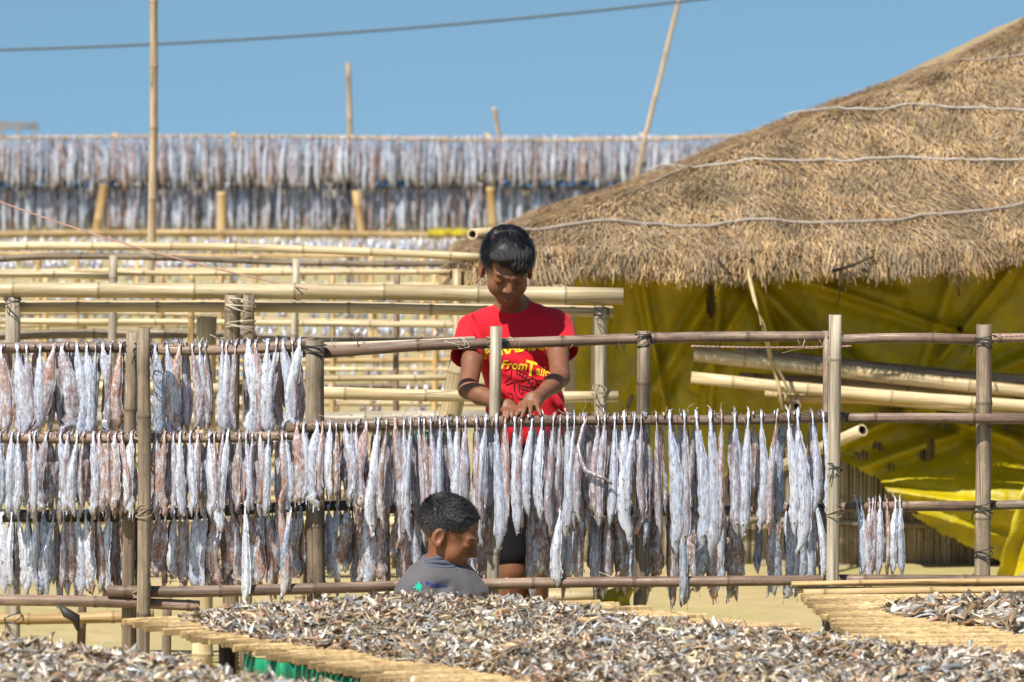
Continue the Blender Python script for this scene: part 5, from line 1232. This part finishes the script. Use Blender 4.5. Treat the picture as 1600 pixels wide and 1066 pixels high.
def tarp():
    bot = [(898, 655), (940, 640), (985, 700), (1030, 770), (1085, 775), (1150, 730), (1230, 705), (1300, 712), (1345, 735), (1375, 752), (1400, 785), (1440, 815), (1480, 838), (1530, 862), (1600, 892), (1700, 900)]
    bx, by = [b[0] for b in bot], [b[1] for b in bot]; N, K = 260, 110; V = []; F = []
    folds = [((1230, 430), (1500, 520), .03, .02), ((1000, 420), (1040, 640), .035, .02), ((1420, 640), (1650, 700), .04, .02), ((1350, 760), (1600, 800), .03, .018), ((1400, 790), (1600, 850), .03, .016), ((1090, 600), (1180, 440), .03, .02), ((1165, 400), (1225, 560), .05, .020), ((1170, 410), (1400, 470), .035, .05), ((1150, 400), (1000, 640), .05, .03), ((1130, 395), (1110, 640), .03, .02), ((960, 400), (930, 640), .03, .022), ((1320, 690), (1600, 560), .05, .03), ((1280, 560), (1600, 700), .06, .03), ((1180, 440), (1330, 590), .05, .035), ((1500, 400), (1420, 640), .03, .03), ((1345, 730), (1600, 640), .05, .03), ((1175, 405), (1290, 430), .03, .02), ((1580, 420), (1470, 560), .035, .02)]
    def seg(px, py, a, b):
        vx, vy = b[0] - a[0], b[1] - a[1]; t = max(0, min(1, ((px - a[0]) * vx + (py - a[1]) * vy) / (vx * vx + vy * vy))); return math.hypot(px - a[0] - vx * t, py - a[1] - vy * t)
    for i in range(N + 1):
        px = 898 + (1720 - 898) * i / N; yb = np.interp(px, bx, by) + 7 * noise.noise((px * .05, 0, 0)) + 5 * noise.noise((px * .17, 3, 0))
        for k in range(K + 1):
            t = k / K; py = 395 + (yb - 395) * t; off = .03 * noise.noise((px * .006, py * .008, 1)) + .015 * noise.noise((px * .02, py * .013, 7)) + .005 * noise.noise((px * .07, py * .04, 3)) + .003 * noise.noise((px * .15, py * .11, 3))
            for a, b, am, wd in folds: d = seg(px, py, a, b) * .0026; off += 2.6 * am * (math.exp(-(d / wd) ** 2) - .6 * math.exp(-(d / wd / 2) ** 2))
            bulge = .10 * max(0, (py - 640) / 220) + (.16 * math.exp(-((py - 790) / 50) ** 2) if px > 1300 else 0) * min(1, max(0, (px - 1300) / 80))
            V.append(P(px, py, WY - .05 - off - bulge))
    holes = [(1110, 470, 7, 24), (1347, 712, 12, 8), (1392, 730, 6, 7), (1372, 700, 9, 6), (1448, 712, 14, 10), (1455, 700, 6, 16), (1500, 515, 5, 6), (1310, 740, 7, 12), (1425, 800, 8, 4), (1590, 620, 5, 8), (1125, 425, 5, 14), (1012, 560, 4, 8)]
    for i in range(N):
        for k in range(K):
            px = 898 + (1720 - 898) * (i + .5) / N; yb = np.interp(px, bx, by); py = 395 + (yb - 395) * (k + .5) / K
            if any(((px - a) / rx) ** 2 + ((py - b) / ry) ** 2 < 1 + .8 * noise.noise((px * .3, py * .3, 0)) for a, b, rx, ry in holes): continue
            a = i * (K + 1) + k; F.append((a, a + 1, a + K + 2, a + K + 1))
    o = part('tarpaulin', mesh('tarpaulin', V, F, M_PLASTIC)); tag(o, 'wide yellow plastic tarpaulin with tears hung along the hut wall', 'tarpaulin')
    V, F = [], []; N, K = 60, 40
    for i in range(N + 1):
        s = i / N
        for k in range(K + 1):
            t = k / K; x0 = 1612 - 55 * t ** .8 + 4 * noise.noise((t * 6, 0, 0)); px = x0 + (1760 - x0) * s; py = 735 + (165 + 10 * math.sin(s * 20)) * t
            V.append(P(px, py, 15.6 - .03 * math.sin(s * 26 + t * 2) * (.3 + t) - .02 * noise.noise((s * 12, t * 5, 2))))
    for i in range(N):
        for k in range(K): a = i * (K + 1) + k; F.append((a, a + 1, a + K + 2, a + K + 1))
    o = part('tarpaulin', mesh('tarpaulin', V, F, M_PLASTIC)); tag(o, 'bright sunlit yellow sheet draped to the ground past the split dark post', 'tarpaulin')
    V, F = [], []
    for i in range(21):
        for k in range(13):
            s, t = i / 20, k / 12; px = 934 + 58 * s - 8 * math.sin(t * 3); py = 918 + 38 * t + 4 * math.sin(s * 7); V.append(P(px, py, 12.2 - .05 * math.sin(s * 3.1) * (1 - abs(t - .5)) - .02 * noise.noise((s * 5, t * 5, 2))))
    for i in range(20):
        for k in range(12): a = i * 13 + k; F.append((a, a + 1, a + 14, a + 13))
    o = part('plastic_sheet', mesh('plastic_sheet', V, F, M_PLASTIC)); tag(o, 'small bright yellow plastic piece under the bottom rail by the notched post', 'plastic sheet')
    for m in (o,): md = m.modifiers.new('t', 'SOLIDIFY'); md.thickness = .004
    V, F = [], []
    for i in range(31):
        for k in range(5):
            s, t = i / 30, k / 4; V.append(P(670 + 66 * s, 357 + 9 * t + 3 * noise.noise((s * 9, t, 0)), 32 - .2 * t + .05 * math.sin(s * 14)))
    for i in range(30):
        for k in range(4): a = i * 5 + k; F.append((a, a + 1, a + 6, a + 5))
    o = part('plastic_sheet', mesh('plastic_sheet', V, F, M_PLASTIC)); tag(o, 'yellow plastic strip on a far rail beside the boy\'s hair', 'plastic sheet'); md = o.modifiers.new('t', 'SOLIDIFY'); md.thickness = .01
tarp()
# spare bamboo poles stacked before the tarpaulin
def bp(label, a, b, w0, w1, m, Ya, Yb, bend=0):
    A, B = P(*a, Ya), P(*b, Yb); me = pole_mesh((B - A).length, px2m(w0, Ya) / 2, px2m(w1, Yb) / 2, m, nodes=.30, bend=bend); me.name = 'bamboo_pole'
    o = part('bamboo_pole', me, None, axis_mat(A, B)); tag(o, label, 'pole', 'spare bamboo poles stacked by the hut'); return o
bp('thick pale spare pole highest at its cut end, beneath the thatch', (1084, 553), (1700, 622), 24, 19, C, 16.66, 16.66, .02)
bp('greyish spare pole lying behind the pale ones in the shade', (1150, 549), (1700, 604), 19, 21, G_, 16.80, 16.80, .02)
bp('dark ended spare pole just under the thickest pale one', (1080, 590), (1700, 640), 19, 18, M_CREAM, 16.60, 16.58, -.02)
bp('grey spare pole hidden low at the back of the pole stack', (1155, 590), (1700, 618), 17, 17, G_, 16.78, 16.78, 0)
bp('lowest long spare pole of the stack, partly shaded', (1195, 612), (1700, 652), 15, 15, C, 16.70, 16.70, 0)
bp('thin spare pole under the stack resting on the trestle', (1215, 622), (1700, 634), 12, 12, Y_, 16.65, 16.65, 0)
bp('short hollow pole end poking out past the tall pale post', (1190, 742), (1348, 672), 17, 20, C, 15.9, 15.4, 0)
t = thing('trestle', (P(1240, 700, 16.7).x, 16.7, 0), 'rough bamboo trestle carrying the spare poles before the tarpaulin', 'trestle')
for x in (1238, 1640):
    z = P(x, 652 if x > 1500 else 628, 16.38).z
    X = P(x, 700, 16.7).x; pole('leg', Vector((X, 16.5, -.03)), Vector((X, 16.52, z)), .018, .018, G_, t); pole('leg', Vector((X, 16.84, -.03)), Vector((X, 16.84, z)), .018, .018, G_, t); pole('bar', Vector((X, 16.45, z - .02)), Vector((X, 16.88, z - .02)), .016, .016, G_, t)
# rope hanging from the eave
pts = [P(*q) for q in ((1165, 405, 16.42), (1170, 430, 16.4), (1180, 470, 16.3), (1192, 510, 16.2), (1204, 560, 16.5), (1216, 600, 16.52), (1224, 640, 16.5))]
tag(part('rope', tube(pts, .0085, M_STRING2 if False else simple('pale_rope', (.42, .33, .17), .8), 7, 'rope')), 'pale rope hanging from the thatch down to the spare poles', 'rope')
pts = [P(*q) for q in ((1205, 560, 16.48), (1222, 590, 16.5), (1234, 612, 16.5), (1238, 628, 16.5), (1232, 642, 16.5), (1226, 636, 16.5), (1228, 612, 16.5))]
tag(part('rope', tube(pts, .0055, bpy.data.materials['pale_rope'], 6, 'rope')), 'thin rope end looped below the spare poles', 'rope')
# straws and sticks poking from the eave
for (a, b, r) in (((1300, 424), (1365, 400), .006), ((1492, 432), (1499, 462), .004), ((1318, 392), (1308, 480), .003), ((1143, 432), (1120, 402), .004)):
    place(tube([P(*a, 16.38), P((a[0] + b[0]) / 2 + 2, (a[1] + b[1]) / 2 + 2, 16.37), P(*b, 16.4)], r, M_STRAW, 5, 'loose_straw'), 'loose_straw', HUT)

◇ ◇ ◇ ◇ ◇

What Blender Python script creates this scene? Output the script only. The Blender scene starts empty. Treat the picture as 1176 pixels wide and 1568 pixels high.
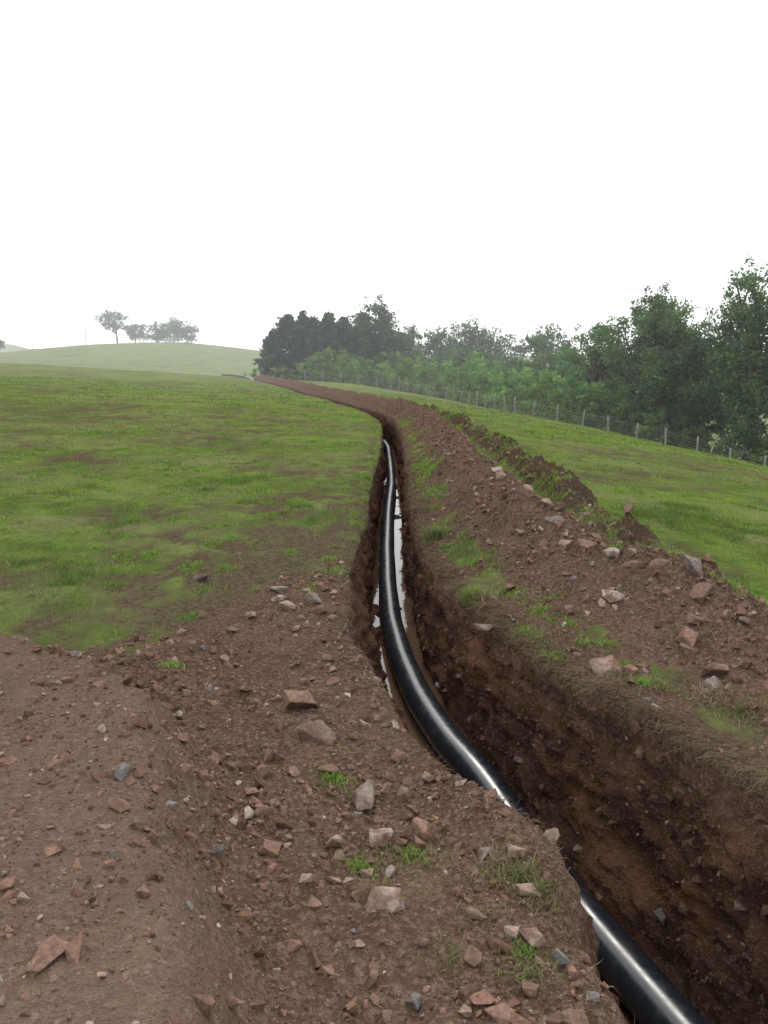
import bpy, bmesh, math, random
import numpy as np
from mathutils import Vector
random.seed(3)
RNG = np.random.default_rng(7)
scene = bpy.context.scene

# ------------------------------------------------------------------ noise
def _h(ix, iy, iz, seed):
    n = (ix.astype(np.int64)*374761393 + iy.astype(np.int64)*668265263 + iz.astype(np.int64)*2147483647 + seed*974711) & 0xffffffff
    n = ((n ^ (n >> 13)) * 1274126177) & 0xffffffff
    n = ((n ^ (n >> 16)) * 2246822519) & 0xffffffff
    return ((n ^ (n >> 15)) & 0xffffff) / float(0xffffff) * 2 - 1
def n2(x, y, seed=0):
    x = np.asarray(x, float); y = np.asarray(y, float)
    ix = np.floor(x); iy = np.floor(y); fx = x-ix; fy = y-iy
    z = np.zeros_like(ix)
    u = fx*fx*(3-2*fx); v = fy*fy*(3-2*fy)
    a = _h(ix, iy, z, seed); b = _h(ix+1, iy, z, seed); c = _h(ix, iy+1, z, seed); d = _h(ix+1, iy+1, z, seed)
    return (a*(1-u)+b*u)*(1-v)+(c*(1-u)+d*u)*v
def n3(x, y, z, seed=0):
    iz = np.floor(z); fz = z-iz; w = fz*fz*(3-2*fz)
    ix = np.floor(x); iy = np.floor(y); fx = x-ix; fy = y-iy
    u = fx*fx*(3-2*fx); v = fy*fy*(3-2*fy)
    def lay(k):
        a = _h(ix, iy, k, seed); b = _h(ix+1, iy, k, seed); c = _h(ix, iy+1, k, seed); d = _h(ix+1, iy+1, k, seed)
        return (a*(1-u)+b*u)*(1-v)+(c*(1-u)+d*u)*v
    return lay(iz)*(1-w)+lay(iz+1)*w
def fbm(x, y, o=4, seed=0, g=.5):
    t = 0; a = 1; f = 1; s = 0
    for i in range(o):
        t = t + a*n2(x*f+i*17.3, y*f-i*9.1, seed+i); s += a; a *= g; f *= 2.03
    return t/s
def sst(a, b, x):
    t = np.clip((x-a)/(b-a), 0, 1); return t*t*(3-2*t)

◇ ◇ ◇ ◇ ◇

=== AIM ===
Your task is to quote, unchanged, only the lines from the line bearing "What Blender Python" through the line bearing "scene = bpy.context.scene"; the pictures are not part of the copy.

=== TASK SOLUTION ===
What Blender Python script creates this scene? Output the script only. The Blender scene starts empty. Treat the picture as 1176 pixels wide and 1568 pixels high.
import bpy, bmesh, math, random
import numpy as np
from mathutils import Vector
random.seed(3)
RNG = np.random.default_rng(7)
scene = bpy.context.scene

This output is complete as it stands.